Start RECORDS FOR PROCESSING

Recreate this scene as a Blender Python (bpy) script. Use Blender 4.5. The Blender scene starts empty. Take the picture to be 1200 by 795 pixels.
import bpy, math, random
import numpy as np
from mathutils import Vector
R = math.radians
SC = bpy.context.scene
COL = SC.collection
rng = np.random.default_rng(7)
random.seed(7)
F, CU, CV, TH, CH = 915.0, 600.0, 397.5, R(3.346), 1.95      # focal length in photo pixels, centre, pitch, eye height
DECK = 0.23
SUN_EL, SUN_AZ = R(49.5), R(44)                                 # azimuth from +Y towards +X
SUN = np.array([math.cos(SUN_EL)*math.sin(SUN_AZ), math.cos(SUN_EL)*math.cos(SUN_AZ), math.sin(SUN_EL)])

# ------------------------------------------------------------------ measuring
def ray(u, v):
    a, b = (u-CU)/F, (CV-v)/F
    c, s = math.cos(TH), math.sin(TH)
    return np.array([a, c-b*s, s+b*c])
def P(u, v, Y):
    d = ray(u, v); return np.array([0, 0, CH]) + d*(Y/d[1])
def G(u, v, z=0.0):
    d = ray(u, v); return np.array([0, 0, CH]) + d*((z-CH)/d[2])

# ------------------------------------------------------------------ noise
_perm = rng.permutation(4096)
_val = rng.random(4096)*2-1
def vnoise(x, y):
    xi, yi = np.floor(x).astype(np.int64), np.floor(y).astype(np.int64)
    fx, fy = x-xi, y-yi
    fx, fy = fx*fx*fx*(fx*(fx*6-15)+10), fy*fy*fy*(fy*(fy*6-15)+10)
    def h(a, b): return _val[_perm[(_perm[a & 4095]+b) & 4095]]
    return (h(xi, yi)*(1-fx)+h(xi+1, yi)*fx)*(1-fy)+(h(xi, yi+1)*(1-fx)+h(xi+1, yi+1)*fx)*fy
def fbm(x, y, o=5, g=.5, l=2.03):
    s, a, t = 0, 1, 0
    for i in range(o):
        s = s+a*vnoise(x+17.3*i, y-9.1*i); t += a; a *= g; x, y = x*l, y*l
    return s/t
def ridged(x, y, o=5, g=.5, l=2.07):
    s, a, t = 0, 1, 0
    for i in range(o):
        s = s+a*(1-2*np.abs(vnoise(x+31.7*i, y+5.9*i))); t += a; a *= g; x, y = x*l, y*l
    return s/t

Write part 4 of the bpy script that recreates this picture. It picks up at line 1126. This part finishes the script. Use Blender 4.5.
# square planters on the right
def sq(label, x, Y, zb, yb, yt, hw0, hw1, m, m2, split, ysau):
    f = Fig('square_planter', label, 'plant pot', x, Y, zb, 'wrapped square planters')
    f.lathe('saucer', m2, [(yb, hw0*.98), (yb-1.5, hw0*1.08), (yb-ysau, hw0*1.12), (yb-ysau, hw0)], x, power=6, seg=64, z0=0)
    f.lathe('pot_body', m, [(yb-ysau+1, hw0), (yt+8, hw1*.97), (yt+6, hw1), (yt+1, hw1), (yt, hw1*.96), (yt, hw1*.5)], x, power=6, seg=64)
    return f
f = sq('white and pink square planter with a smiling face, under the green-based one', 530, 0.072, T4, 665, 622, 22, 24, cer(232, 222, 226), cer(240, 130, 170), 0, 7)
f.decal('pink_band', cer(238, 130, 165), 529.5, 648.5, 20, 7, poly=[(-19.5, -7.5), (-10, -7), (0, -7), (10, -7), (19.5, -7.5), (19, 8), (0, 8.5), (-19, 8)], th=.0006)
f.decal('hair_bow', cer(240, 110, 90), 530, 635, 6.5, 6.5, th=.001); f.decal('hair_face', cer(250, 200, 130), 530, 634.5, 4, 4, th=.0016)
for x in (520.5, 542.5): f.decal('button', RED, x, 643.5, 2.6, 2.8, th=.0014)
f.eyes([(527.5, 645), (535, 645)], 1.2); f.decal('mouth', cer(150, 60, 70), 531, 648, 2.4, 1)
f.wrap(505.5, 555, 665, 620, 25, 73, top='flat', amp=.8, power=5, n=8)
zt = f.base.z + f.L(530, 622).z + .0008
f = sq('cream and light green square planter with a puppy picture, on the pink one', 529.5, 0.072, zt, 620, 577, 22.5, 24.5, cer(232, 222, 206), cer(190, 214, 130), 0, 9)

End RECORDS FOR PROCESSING

[PROBLEM]:
Quote all of the entries verbatim.

[WORKED SOLUTION]:
Recreate this scene as a Blender Python (bpy) script. Use Blender 4.5. The Blender scene starts empty. Take the picture to be 1200 by 795 pixels.
import bpy, math, random
import numpy as np
from mathutils import Vector
R = math.radians
SC = bpy.context.scene
COL = SC.collection
rng = np.random.default_rng(7)
random.seed(7)
F, CU, CV, TH, CH = 915.0, 600.0, 397.5, R(3.346), 1.95      # focal length in photo pixels, centre, pitch, eye height
DECK = 0.23
SUN_EL, SUN_AZ = R(49.5), R(44)                                 # azimuth from +Y towards +X
SUN = np.array([math.cos(SUN_EL)*math.sin(SUN_AZ), math.cos(SUN_EL)*math.cos(SUN_AZ), math.sin(SUN_EL)])

# ------------------------------------------------------------------ measuring
def ray(u, v):
    a, b = (u-CU)/F, (CV-v)/F
    c, s = math.cos(TH), math.sin(TH)
    return np.array([a, c-b*s, s+b*c])
def P(u, v, Y):
    d = ray(u, v); return np.array([0, 0, CH]) + d*(Y/d[1])
def G(u, v, z=0.0):
    d = ray(u, v); return np.array([0, 0, CH]) + d*((z-CH)/d[2])

# ------------------------------------------------------------------ noise
_perm = rng.permutation(4096)
_val = rng.random(4096)*2-1
def vnoise(x, y):
    xi, yi = np.floor(x).astype(np.int64), np.floor(y).astype(np.int64)
    fx, fy = x-xi, y-yi
    fx, fy = fx*fx*fx*(fx*(fx*6-15)+10), fy*fy*fy*(fy*(fy*6-15)+10)
    def h(a, b): return _val[_perm[(_perm[a & 4095]+b) & 4095]]
    return (h(xi, yi)*(1-fx)+h(xi+1, yi)*fx)*(1-fy)+(h(xi, yi+1)*(1-fx)+h(xi+1, yi+1)*fx)*fy
def fbm(x, y, o=5, g=.5, l=2.03):
    s, a, t = 0, 1, 0
    for i in range(o):
        s = s+a*vnoise(x+17.3*i, y-9.1*i); t += a; a *= g; x, y = x*l, y*l
    return s/t
def ridged(x, y, o=5, g=.5, l=2.07):
    s, a, t = 0, 1, 0
    for i in range(o):
        s = s+a*(1-2*np.abs(vnoise(x+31.7*i, y+5.9*i))); t += a; a *= g; x, y = x*l, y*l
    return s/t

Write part 4 of the bpy script that recreates this picture. It picks up at line 1126. This part finishes the script. Use Blender 4.5.
# square planters on the right
def sq(label, x, Y, zb, yb, yt, hw0, hw1, m, m2, split, ysau):
    f = Fig('square_planter', label, 'plant pot', x, Y, zb, 'wrapped square planters')
    f.lathe('saucer', m2, [(yb, hw0*.98), (yb-1.5, hw0*1.08), (yb-ysau, hw0*1.12), (yb-ysau, hw0)], x, power=6, seg=64, z0=0)
    f.lathe('pot_body', m, [(yb-ysau+1, hw0), (yt+8, hw1*.97), (yt+6, hw1), (yt+1, hw1), (yt, hw1*.96), (yt, hw1*.5)], x, power=6, seg=64)
    return f
f = sq('white and pink square planter with a smiling face, under the green-based one', 530, 0.072, T4, 665, 622, 22, 24, cer(232, 222, 226), cer(240, 130, 170), 0, 7)
f.decal('pink_band', cer(238, 130, 165), 529.5, 648.5, 20, 7, poly=[(-19.5, -7.5), (-10, -7), (0, -7), (10, -7), (19.5, -7.5), (19, 8), (0, 8.5), (-19, 8)], th=.0006)
f.decal('hair_bow', cer(240, 110, 90), 530, 635, 6.5, 6.5, th=.001); f.decal('hair_face', cer(250, 200, 130), 530, 634.5, 4, 4, th=.0016)
for x in (520.5, 542.5): f.decal('button', RED, x, 643.5, 2.6, 2.8, th=.0014)
f.eyes([(527.5, 645), (535, 645)], 1.2); f.decal('mouth', cer(150, 60, 70), 531, 648, 2.4, 1)
f.wrap(505.5, 555, 665, 620, 25, 73, top='flat', amp=.8, power=5, n=8)
zt = f.base.z + f.L(530, 622).z + .0008
f = sq('cream and light green square planter with a puppy picture, on the pink one', 529.5, 0.072, zt, 620, 577, 22.5, 24.5, cer(232, 222, 206), cer(190, 214, 130), 0, 9)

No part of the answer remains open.